Eigentlich hätte Afghanistan auf dem Nato-Gipfel in Wales ein einfaches Thema sein sollen: Noch etwas Feinschliff, etwas Detailarbeit. Denn im Grunde war klar: Nach dem Abzug der Kampftruppen Ende Jahr sollten rund 10‘000 Mann als Berater oder Ausbildende im Land bleiben.
Afghanischer Präsident fehlt auf Gipfel
Mit dem neuen afghanischen Präsidenten, dem Nachfolger von Hamid Karzai, wollte man das hier fest vereinbaren. Doch diesen Nachfolger gibt es nicht. Ein afghanischer Präsident fehlt auf dem Gipfel. Ein Desaster sei das, sagt Damon Wilson von der Denkfabrik Atlantic Council.
Denn ohne einen neuen Präsidenten gibt es auch kein Sicherheitsabkommen zwischen Afghanistan und der Nato. Ein solches ist aber die Bedingung für einen weiteren, wenn auch begrenzteren Nato-Einsatz am Hindukusch, betont Generalsekretär Anders Fogh Rasmussen.
Nato-Einsatz ungewiss
Rasmussen verhehlt auch nicht, dass die Zeit nun extrem drängt. Für die Nato-Planer ist es eigentlich fast schon zu spät. Es ist ein Unding, keine vier Monate vor dem Einsatz von 10‘000 Mann, noch immer nicht zu wissen, ob dieser Einsatz überhaupt stattfindet.
Zwar beteuert auch Grossbritanniens Premierminister David Cameron auf dem Gipfel, die Nato lasse Afghanistan nicht im Stich. Aber auch er macht Druck auf die Widersacher in Kabul, Aschraf Ghani und Abdullah Abdullah, sich endlich zu einigen. Klar ist: Ohne fortgesetzte Nato-Unterstützung sieht die Zukunft der afghanischen Streitkräfte im Kampf gegen die Taliban und andere Milizen düster aus. Manche Experten fürchten gar eine Implosion von Armee und Polizei.

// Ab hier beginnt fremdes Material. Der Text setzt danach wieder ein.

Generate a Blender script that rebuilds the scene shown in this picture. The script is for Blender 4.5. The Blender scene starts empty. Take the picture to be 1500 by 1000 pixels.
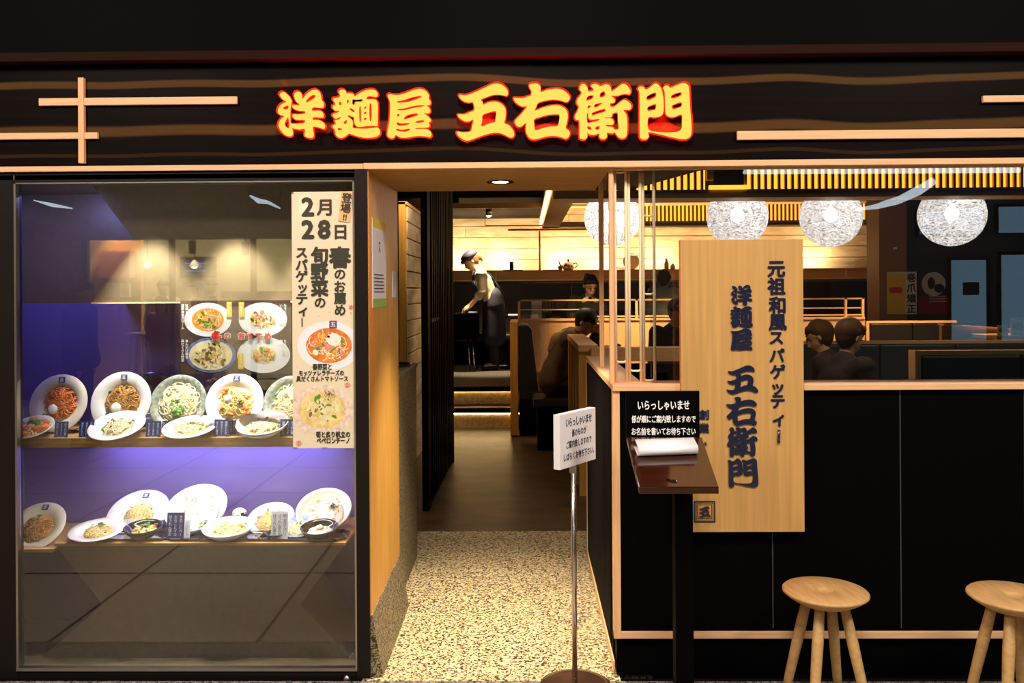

Nato zwingend für öffentliche Aufmerksamkeit
Dazu kommt: Ohne Nato-Engagement würde das Land bald aus den Schlagzeilen und von der politischen Landkarte verschwinden. Das hiesse: Nicht bloss keine personelle und finanzielle Hilfe von der Nato mehr, vielmehr auch schwindendes Interesse und damit weniger Präsenz privater und öffentlicher Hilfsorganisationen, auf die Afghanistan dringend angewiesen bleibt.